• PROBLEM REQUIREMENTS: Return all of the data exactly as given.

• SOURCE DATA:

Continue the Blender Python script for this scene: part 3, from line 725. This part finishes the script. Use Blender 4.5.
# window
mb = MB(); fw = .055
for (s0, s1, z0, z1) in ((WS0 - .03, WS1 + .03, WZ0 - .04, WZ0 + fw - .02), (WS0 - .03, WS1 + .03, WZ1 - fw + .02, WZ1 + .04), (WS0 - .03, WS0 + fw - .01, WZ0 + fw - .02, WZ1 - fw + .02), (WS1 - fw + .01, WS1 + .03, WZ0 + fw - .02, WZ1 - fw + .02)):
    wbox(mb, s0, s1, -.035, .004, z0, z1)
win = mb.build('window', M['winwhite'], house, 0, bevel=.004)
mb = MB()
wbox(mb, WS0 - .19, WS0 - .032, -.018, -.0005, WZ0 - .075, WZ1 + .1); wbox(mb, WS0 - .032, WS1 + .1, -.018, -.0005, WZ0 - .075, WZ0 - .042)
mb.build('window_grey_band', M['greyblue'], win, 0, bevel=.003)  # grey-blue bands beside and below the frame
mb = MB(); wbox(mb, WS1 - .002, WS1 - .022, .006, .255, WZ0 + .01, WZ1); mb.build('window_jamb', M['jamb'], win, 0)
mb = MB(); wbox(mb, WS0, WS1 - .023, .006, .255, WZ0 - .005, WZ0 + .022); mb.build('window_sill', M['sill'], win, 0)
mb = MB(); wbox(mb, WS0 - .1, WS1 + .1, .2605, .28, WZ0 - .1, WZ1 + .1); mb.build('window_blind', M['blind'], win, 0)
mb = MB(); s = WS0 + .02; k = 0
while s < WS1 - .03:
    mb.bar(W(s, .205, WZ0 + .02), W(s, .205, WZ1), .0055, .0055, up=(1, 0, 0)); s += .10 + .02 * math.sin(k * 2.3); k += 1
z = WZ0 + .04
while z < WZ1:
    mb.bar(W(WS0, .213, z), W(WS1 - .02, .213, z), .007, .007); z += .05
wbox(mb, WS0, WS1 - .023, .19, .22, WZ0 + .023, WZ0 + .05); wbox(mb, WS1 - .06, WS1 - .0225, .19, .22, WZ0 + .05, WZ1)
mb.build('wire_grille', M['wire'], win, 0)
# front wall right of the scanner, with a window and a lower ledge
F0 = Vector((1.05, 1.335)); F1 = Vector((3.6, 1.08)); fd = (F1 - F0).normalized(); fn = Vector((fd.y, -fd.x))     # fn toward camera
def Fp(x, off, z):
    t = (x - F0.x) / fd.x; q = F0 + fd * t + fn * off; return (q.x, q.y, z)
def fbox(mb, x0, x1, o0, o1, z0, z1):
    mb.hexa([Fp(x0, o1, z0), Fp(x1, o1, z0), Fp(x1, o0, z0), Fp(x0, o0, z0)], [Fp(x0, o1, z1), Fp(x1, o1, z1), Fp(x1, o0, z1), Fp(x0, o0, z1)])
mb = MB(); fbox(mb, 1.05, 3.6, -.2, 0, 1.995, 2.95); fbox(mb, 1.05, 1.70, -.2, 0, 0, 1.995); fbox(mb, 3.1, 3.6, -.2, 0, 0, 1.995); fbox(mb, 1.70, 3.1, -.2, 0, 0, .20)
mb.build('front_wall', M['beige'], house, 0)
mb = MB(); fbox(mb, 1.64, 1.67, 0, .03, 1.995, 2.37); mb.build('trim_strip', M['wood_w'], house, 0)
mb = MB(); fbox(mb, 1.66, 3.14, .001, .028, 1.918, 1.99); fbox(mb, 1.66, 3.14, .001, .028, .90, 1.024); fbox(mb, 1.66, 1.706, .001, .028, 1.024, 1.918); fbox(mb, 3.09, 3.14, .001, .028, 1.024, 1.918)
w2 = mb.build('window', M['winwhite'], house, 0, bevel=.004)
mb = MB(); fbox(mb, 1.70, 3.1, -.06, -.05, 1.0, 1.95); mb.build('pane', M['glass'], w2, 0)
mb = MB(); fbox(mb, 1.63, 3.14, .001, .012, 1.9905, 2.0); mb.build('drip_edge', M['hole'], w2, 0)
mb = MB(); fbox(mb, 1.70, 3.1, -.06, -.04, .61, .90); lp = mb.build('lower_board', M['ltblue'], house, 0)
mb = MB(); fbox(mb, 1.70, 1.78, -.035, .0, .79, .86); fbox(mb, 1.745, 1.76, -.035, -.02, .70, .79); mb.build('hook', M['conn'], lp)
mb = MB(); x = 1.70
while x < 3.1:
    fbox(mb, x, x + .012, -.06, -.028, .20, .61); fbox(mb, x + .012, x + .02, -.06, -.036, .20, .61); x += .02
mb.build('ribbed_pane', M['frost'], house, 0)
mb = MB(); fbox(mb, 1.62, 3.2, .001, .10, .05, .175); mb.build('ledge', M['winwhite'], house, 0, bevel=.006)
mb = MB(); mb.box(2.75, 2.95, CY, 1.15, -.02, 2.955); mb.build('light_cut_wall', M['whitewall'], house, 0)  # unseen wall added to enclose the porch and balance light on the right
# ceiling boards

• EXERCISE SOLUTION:
Continue the Blender Python script for this scene: part 3, from line 725. This part finishes the script. Use Blender 4.5.
# window
mb = MB(); fw = .055
for (s0, s1, z0, z1) in ((WS0 - .03, WS1 + .03, WZ0 - .04, WZ0 + fw - .02), (WS0 - .03, WS1 + .03, WZ1 - fw + .02, WZ1 + .04), (WS0 - .03, WS0 + fw - .01, WZ0 + fw - .02, WZ1 - fw + .02), (WS1 - fw + .01, WS1 + .03, WZ0 + fw - .02, WZ1 - fw + .02)):
    wbox(mb, s0, s1, -.035, .004, z0, z1)
win = mb.build('window', M['winwhite'], house, 0, bevel=.004)
mb = MB()
wbox(mb, WS0 - .19, WS0 - .032, -.018, -.0005, WZ0 - .075, WZ1 + .1); wbox(mb, WS0 - .032, WS1 + .1, -.018, -.0005, WZ0 - .075, WZ0 - .042)
mb.build('window_grey_band', M['greyblue'], win, 0, bevel=.003)  # grey-blue bands beside and below the frame
mb = MB(); wbox(mb, WS1 - .002, WS1 - .022, .006, .255, WZ0 + .01, WZ1); mb.build('window_jamb', M['jamb'], win, 0)
mb = MB(); wbox(mb, WS0, WS1 - .023, .006, .255, WZ0 - .005, WZ0 + .022); mb.build('window_sill', M['sill'], win, 0)
mb = MB(); wbox(mb, WS0 - .1, WS1 + .1, .2605, .28, WZ0 - .1, WZ1 + .1); mb.build('window_blind', M['blind'], win, 0)
mb = MB(); s = WS0 + .02; k = 0
while s < WS1 - .03:
    mb.bar(W(s, .205, WZ0 + .02), W(s, .205, WZ1), .0055, .0055, up=(1, 0, 0)); s += .10 + .02 * math.sin(k * 2.3); k += 1
z = WZ0 + .04
while z < WZ1:
    mb.bar(W(WS0, .213, z), W(WS1 - .02, .213, z), .007, .007); z += .05
wbox(mb, WS0, WS1 - .023, .19, .22, WZ0 + .023, WZ0 + .05); wbox(mb, WS1 - .06, WS1 - .0225, .19, .22, WZ0 + .05, WZ1)
mb.build('wire_grille', M['wire'], win, 0)
# front wall right of the scanner, with a window and a lower ledge
F0 = Vector((1.05, 1.335)); F1 = Vector((3.6, 1.08)); fd = (F1 - F0).normalized(); fn = Vector((fd.y, -fd.x))     # fn toward camera
def Fp(x, off, z):
    t = (x - F0.x) / fd.x; q = F0 + fd * t + fn * off; return (q.x, q.y, z)
def fbox(mb, x0, x1, o0, o1, z0, z1):
    mb.hexa([Fp(x0, o1, z0), Fp(x1, o1, z0), Fp(x1, o0, z0), Fp(x0, o0, z0)], [Fp(x0, o1, z1), Fp(x1, o1, z1), Fp(x1, o0, z1), Fp(x0, o0, z1)])
mb = MB(); fbox(mb, 1.05, 3.6, -.2, 0, 1.995, 2.95); fbox(mb, 1.05, 1.70, -.2, 0, 0, 1.995); fbox(mb, 3.1, 3.6, -.2, 0, 0, 1.995); fbox(mb, 1.70, 3.1, -.2, 0, 0, .20)
mb.build('front_wall', M['beige'], house, 0)
mb = MB(); fbox(mb, 1.64, 1.67, 0, .03, 1.995, 2.37); mb.build('trim_strip', M['wood_w'], house, 0)
mb = MB(); fbox(mb, 1.66, 3.14, .001, .028, 1.918, 1.99); fbox(mb, 1.66, 3.14, .001, .028, .90, 1.024); fbox(mb, 1.66, 1.706, .001, .028, 1.024, 1.918); fbox(mb, 3.09, 3.14, .001, .028, 1.024, 1.918)
w2 = mb.build('window', M['winwhite'], house, 0, bevel=.004)
mb = MB(); fbox(mb, 1.70, 3.1, -.06, -.05, 1.0, 1.95); mb.build('pane', M['glass'], w2, 0)
mb = MB(); fbox(mb, 1.63, 3.14, .001, .012, 1.9905, 2.0); mb.build('drip_edge', M['hole'], w2, 0)
mb = MB(); fbox(mb, 1.70, 3.1, -.06, -.04, .61, .90); lp = mb.build('lower_board', M['ltblue'], house, 0)
mb = MB(); fbox(mb, 1.70, 1.78, -.035, .0, .79, .86); fbox(mb, 1.745, 1.76, -.035, -.02, .70, .79); mb.build('hook', M['conn'], lp)
mb = MB(); x = 1.70
while x < 3.1:
    fbox(mb, x, x + .012, -.06, -.028, .20, .61); fbox(mb, x + .012, x + .02, -.06, -.036, .20, .61); x += .02
mb.build('ribbed_pane', M['frost'], house, 0)
mb = MB(); fbox(mb, 1.62, 3.2, .001, .10, .05, .175); mb.build('ledge', M['winwhite'], house, 0, bevel=.006)
mb = MB(); mb.box(2.75, 2.95, CY, 1.15, -.02, 2.955); mb.build('light_cut_wall', M['whitewall'], house, 0)  # unseen wall added to enclose the porch and balance light on the right
# ceiling boards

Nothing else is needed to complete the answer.